Posted on 07/01/2012 1:54:48 PM PDT by BenLurkin
Los Angeles police are aiming to beat suspects to the scene of a crime by using computers to predict where trouble might occur.
The Los Angeles Police Department is the largest agency to embrace an experiment known as predictive policing, which crunches data to determine where to send officers to thwart would-be thieves and burglars. Time Magazine called it one of the best inventions of 2011.
Early successes could serve as a model for other cash-strapped law enforcement agencies, but some legal observers are concerned it could lead to unlawful stops and searches that violate Fourth Amendment protections.
In the San Fernando Valley, where the program was launched late last year, officers are seeing double-digit drops in burglaries and other property crimes. The program has turned enough in-house skeptics into believers that there are plans to roll it out citywide by next summer.
We have prevented hundreds and hundreds of people coming home and seeing their homes robbed, said police Capt. Sean Malinowski.
Crime mapping has long been a tool used to determine where the bad guys lurk. The idea has evolved from colored pins placed on a map to identifying hot spots via a computer database based on past crimes and possible patterns.
Over the past decade, many large police departments, including Los Angeles and New York City, have used CompStat, a system that tracks crime figures and enables police to send extra officers to trouble spots.
The new program used by LAPD and police in the Northern California city of Santa Cruz is more timely and precise, proponents said. Built on the same model for predicting aftershocks following an earthquake, the software promises to show officers what might be coming based on simple, constantly calibrated data location, time and type of crime.

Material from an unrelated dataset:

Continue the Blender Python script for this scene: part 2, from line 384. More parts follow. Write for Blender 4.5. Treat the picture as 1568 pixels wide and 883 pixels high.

The software generates prediction boxes as small as 500 square feet on a patrol map. When officers have spare time, they are told to go in the box.
LAPD ought to use it on themselves.
A few years ago a guy in Oklahoma (I think) developed some software that would predict the general location of where serial rapists would strike and was predictive of the area of the town where the rapist lived.
Kinda like this...
Gee.. could that be like profiling..
Tucson is on it’s way to a close 2nd place thanks to Sheriff Dupnik of Pima County and the TPD Chief.